No les llamen «progresistas»
Ser progresista es otra cosa bien distinta y desde luego no es patrimonio de la izquierda política y menos de la que hoy nos gobierna
Ya sabemos que Sánchez lleva a España por el mal camino, muy lejos de la democracia y de la tradición constitucional europea; y muy cerca, cada día más, del mesiánico modelo bolivariano. Lo hace, además, muy aprisa, sin sosiego, como si tuviese miedo a que le descubriesen el truco. Por eso anda buscando como sea el apoyo de algunos magistrados a los que alguien califica de progresistas. No les vuelvan a denominar de semejante manera. El campo semántico de la palabra progreso es tan noble y esperanzador que no puede verse contaminado con la mezquindad intelectual y política de alguno de esos. Lo escribo con conocimiento de causa. De hombres y sus limitaciones están hechos los magistrados.
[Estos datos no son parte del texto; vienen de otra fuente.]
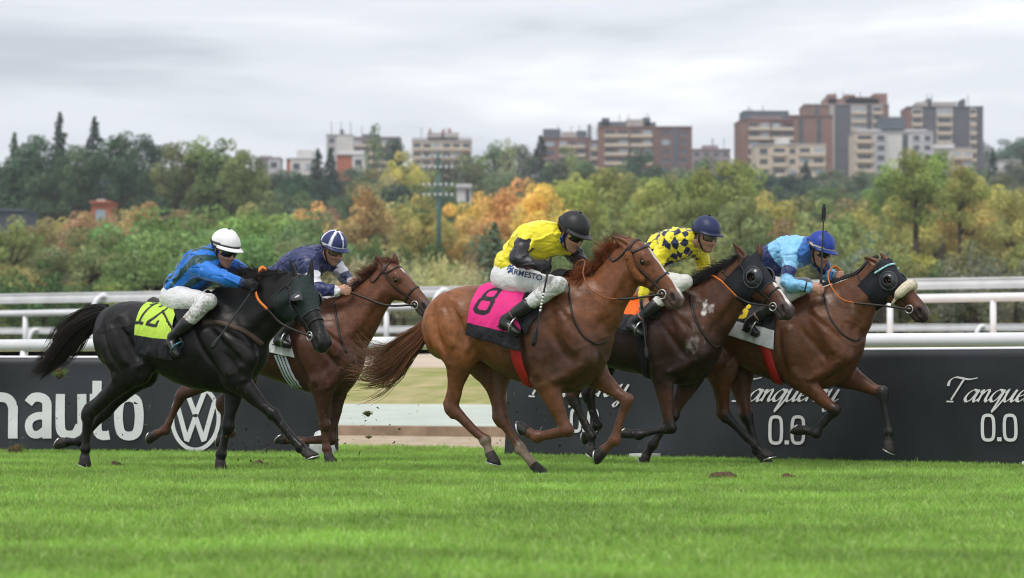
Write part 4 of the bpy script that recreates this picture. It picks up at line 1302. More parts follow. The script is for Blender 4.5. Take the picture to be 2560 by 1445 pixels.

No se le puede llamar progresista a un magistrado que desprecia a sus compañeros de tribunal, ni a otro que cree que por nacer en Bilbao o en Barcelona se tienen más derechos que los que nacimos en Galicia o Andalucía. Eso es pura reacción, nacionalismo arcaico al más viejo estilo. El progreso es todo aquello que nos hace mejores, aquello que nos hace más justos, más libres, más cultos, más solidarios, más felices… nada de lo que está planteando Sánchez se orienta a ese objetivo. Muy al contrario, el torrente de iniciativas legislativas encaminadas a maniatar a los jueces, a permitir la corrupción económica de los políticos o, por ejemplo, a dejar libres a asesinos, golpistas y delincuentes sexuales. Nada de eso nos lleva por la senda del progreso.
Me niego, por tanto, a llamar progresistas a los cinco magistrados que apoyan desde su trinchera ideológica al actual Gobierno socialcomunista. Llámenles izquierdistas, izquierdosos, prosocialistas, simpatizantes del comunismo… como ustedes quieran, siempre que no perviertan el lenguaje y sus significados. Ser progresista es otra cosa bien distinta y desde luego no es patrimonio de la izquierda política y menos de la que hoy nos gobierna. Su desprecio a los consensos y a los contrabalances de nuestra democracia los sitúa más en el bando de vetustos nacionalismo que en una democracia moderna. No hay ninguna ley divina, de la Naturaleza ni de los hombres que diga que una persona es superior a otra. Los magistrados izquierdistas del Constitucional creen que sí. La historia no los absolverá: quedarán en un rinconcito de esa crónica.